Stated goal:
Copy exactly the lines from the one containing "Model this scene" through the one containing "from mathutils import Vector, Matrix", both included, and nothing else.

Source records

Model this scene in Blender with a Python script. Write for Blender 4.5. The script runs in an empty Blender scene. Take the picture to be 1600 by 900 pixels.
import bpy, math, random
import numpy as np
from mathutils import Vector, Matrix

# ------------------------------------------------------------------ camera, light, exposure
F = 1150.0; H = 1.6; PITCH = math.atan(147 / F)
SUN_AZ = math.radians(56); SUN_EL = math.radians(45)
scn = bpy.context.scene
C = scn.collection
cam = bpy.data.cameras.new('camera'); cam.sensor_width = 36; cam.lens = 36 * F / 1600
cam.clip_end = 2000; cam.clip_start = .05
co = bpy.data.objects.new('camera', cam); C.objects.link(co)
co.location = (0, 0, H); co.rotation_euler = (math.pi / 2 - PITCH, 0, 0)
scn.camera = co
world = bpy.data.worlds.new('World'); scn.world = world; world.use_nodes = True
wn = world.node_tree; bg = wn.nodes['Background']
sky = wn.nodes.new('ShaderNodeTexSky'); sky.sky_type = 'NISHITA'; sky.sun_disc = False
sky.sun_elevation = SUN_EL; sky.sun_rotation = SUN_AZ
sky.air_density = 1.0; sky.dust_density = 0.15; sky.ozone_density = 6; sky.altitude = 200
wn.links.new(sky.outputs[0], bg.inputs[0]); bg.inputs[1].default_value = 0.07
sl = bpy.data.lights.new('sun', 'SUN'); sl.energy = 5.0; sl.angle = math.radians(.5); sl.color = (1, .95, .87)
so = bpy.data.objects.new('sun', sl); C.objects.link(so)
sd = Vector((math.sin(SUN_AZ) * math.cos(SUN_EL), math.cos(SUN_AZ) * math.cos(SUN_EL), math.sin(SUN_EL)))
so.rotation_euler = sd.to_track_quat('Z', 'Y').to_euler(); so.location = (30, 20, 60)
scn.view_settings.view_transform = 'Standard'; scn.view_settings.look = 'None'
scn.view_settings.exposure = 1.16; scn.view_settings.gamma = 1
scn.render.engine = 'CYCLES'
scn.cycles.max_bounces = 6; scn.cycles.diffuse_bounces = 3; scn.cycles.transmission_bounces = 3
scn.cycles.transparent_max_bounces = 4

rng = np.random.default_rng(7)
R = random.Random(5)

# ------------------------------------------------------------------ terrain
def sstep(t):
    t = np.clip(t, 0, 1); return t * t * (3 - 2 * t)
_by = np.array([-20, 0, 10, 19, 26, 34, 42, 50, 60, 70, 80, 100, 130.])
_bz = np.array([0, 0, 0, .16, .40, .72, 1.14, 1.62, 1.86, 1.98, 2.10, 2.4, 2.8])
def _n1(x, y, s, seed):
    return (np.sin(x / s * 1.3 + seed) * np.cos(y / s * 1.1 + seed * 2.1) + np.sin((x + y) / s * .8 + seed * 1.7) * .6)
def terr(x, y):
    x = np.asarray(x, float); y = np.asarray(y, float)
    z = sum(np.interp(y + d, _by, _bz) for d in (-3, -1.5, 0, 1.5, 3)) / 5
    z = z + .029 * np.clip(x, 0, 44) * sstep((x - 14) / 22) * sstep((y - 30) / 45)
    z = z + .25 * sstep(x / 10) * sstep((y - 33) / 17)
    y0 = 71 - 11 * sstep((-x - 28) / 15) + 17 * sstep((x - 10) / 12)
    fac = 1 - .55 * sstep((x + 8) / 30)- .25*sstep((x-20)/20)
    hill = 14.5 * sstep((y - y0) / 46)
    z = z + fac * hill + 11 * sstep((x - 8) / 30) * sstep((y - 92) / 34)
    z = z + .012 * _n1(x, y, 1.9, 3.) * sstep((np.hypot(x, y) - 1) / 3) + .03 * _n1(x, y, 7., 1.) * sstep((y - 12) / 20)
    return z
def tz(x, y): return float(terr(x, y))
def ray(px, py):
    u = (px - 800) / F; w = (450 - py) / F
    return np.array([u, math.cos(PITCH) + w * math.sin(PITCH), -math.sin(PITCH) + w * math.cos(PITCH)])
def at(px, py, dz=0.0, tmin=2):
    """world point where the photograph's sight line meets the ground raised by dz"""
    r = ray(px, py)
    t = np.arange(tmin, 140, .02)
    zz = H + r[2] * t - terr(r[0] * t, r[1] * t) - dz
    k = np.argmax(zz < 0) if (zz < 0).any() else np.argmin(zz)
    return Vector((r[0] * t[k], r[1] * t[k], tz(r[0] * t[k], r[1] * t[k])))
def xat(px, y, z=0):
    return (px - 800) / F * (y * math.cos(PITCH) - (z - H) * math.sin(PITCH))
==
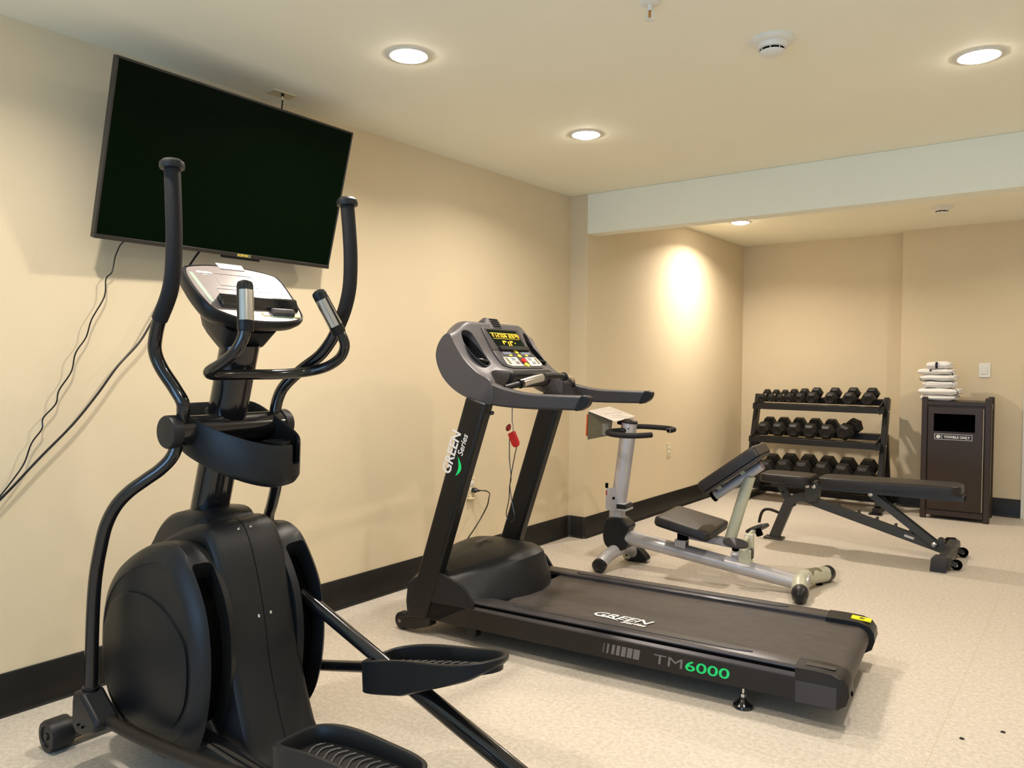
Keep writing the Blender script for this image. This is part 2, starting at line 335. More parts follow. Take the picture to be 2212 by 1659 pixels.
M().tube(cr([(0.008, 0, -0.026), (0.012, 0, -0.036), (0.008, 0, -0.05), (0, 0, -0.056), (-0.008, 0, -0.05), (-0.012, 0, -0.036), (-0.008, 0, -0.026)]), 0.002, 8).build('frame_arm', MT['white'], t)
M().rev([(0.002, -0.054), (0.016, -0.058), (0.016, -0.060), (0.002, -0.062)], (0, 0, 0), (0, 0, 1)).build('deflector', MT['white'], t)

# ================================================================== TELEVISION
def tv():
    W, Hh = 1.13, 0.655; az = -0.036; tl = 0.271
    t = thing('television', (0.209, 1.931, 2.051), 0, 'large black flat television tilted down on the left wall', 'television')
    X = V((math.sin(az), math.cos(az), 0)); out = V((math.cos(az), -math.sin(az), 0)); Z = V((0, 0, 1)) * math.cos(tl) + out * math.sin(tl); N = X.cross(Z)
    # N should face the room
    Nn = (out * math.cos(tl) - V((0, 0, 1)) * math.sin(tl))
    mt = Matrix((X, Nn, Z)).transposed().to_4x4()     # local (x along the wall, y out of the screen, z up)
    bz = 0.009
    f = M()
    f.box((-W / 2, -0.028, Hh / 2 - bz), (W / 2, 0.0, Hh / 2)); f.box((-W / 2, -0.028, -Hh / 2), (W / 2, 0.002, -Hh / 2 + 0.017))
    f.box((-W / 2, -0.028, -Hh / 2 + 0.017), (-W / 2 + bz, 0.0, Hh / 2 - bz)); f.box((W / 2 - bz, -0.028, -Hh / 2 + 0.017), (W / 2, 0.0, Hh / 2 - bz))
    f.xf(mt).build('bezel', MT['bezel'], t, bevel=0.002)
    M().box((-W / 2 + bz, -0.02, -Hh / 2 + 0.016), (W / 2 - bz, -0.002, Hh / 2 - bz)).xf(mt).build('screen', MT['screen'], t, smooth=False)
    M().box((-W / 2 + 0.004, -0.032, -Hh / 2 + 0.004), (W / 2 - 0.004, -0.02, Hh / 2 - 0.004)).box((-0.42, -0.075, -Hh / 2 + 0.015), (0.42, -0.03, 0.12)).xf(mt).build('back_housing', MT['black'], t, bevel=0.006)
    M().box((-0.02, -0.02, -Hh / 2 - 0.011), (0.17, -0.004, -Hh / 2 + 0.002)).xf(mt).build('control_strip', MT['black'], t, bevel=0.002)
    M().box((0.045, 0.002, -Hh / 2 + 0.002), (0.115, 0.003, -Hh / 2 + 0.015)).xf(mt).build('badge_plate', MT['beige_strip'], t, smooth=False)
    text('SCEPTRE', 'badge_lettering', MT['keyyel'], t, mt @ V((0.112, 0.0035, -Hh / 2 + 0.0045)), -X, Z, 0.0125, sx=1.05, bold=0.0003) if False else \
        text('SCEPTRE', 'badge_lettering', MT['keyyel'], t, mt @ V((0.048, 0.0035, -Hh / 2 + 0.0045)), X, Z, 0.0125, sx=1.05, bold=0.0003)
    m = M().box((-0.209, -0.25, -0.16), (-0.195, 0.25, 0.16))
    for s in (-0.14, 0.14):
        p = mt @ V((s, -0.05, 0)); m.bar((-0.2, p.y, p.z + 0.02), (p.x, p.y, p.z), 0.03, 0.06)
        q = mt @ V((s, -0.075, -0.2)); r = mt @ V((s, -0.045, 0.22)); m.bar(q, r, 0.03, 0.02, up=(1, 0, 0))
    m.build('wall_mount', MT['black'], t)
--
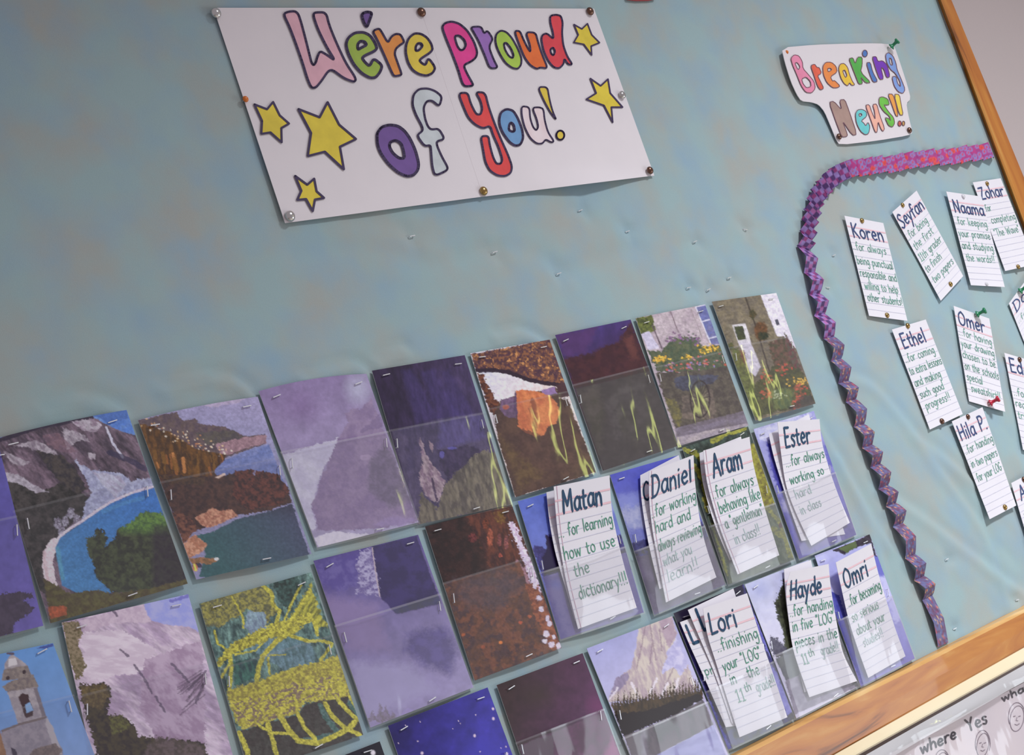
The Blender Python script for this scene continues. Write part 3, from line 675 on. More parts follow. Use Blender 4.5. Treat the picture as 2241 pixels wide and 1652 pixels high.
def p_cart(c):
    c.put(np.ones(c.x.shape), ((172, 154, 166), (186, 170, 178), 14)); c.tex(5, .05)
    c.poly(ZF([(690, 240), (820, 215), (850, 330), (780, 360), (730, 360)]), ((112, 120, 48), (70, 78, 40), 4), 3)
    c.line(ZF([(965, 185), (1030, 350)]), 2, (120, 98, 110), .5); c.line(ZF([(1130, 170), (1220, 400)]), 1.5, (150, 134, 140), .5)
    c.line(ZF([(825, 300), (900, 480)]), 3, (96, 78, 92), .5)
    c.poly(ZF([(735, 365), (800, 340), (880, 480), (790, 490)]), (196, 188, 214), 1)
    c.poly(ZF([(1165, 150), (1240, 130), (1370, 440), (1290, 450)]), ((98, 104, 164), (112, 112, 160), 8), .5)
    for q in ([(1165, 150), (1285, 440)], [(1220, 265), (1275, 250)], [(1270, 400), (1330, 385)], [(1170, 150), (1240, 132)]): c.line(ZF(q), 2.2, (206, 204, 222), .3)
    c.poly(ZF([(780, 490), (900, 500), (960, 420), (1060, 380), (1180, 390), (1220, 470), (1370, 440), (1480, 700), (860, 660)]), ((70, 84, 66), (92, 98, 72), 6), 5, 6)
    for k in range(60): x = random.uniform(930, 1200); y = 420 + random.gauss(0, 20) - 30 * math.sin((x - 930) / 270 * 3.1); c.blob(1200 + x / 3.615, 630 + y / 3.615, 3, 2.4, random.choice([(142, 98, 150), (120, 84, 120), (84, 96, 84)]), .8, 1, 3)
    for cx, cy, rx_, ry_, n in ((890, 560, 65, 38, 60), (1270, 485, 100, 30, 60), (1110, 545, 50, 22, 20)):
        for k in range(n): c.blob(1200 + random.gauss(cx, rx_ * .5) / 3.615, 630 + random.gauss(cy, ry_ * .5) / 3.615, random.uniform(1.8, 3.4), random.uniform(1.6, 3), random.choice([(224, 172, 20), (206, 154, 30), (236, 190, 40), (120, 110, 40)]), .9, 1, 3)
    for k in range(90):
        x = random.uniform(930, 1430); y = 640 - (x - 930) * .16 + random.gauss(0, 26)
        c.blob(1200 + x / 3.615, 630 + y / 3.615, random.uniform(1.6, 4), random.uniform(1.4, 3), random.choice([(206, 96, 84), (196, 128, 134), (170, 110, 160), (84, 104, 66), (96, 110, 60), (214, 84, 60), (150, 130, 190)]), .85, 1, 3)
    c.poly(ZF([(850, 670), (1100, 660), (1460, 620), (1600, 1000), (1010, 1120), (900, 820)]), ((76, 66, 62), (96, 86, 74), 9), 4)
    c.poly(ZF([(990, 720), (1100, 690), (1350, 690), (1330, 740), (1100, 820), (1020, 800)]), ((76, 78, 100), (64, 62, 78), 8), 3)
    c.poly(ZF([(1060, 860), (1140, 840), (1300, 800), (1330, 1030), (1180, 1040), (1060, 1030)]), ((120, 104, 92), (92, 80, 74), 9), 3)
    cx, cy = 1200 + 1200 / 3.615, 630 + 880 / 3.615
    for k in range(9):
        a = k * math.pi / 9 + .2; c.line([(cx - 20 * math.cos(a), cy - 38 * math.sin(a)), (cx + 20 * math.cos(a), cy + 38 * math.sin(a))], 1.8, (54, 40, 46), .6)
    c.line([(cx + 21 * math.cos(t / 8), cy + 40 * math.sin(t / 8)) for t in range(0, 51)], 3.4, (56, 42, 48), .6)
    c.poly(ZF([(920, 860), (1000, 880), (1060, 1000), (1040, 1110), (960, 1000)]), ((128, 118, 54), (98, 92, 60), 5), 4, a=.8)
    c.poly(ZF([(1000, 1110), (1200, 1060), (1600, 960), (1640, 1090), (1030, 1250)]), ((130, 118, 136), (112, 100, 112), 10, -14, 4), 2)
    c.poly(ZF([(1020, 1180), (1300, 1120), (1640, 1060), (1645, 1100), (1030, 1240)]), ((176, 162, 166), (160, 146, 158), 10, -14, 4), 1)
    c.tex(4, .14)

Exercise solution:
Model this scene in Blender with a Python script. Write for Blender 4.5. The script runs in an empty Blender scene. Take the picture to be 1600 by 900 pixels.
import bpy, math, random
import numpy as np
from mathutils import Vector, Matrix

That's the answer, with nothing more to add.